Directive
Restate the complete material exactly.

Source material
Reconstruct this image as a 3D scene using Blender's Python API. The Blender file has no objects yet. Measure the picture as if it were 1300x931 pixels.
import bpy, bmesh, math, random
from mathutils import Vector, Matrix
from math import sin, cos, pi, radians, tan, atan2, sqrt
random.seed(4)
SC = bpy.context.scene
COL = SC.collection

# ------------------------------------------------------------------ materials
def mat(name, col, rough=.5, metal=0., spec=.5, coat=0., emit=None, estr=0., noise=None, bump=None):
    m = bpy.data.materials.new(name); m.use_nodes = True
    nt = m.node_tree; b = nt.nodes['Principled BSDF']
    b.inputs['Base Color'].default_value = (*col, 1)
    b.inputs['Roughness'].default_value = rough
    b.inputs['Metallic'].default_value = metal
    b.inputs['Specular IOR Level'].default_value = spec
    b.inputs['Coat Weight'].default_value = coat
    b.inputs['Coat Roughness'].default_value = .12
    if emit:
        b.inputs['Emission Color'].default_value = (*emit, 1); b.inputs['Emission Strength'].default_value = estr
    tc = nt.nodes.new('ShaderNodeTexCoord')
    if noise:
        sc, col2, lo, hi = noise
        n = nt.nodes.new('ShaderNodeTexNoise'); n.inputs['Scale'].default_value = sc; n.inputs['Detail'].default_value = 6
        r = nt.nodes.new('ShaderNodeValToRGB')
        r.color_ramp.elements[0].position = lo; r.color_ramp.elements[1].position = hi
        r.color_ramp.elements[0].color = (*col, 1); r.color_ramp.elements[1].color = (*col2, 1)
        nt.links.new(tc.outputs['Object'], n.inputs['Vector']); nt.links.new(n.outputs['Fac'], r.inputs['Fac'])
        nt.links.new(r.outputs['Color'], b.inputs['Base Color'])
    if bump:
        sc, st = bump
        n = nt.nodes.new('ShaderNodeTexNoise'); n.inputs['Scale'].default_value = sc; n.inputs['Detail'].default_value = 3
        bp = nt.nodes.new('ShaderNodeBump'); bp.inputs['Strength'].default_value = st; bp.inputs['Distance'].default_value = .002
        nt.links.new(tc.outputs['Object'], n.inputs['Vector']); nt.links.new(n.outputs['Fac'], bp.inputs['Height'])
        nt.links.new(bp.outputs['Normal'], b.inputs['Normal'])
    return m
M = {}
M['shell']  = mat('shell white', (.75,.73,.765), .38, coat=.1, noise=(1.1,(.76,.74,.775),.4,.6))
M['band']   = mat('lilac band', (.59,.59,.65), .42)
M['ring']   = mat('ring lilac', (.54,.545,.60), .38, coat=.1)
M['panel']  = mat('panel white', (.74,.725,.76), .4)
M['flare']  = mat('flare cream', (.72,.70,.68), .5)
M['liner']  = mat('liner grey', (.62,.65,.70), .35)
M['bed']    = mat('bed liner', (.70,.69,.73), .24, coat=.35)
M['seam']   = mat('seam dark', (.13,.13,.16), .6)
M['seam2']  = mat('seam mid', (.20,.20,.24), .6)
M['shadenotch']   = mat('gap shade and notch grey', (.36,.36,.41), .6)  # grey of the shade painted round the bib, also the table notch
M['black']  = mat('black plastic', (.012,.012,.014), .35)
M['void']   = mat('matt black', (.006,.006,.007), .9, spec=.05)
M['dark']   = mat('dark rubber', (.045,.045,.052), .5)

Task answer
Reconstruct this image as a 3D scene using Blender's Python API. The Blender file has no objects yet. Measure the picture as if it were 1300x931 pixels.
import bpy, bmesh, math, random
from mathutils import Vector, Matrix
from math import sin, cos, pi, radians, tan, atan2, sqrt
random.seed(4)
SC = bpy.context.scene
COL = SC.collection

# ------------------------------------------------------------------ materials
def mat(name, col, rough=.5, metal=0., spec=.5, coat=0., emit=None, estr=0., noise=None, bump=None):
    m = bpy.data.materials.new(name); m.use_nodes = True
    nt = m.node_tree; b = nt.nodes['Principled BSDF']
    b.inputs['Base Color'].default_value = (*col, 1)
    b.inputs['Roughness'].default_value = rough
    b.inputs['Metallic'].default_value = metal
    b.inputs['Specular IOR Level'].default_value = spec
    b.inputs['Coat Weight'].default_value = coat
    b.inputs['Coat Roughness'].default_value = .12
    if emit:
        b.inputs['Emission Color'].default_value = (*emit, 1); b.inputs['Emission Strength'].default_value = estr
    tc = nt.nodes.new('ShaderNodeTexCoord')
    if noise:
        sc, col2, lo, hi = noise
        n = nt.nodes.new('ShaderNodeTexNoise'); n.inputs['Scale'].default_value = sc; n.inputs['Detail'].default_value = 6
        r = nt.nodes.new('ShaderNodeValToRGB')
        r.color_ramp.elements[0].position = lo; r.color_ramp.elements[1].position = hi
        r.color_ramp.elements[0].color = (*col, 1); r.color_ramp.elements[1].color = (*col2, 1)
        nt.links.new(tc.outputs['Object'], n.inputs['Vector']); nt.links.new(n.outputs['Fac'], r.inputs['Fac'])
        nt.links.new(r.outputs['Color'], b.inputs['Base Color'])
    if bump:
        sc, st = bump
        n = nt.nodes.new('ShaderNodeTexNoise'); n.inputs['Scale'].default_value = sc; n.inputs['Detail'].default_value = 3
        bp = nt.nodes.new('ShaderNodeBump'); bp.inputs['Strength'].default_value = st; bp.inputs['Distance'].default_value = .002
        nt.links.new(tc.outputs['Object'], n.inputs['Vector']); nt.links.new(n.outputs['Fac'], bp.inputs['Height'])
        nt.links.new(bp.outputs['Normal'], b.inputs['Normal'])
    return m
M = {}
M['shell']  = mat('shell white', (.75,.73,.765), .38, coat=.1, noise=(1.1,(.76,.74,.775),.4,.6))
M['band']   = mat('lilac band', (.59,.59,.65), .42)
M['ring']   = mat('ring lilac', (.54,.545,.60), .38, coat=.1)
M['panel']  = mat('panel white', (.74,.725,.76), .4)
M['flare']  = mat('flare cream', (.72,.70,.68), .5)
M['liner']  = mat('liner grey', (.62,.65,.70), .35)
M['bed']    = mat('bed liner', (.70,.69,.73), .24, coat=.35)
M['seam']   = mat('seam dark', (.13,.13,.16), .6)
M['seam2']  = mat('seam mid', (.20,.20,.24), .6)
M['shadenotch']   = mat('gap shade and notch grey', (.36,.36,.41), .6)  # grey of the shade painted round the bib, also the table notch
M['black']  = mat('black plastic', (.012,.012,.014), .35)
M['void']   = mat('matt black', (.006,.006,.007), .9, spec=.05)
M['dark']   = mat('dark rubber', (.045,.045,.052), .5)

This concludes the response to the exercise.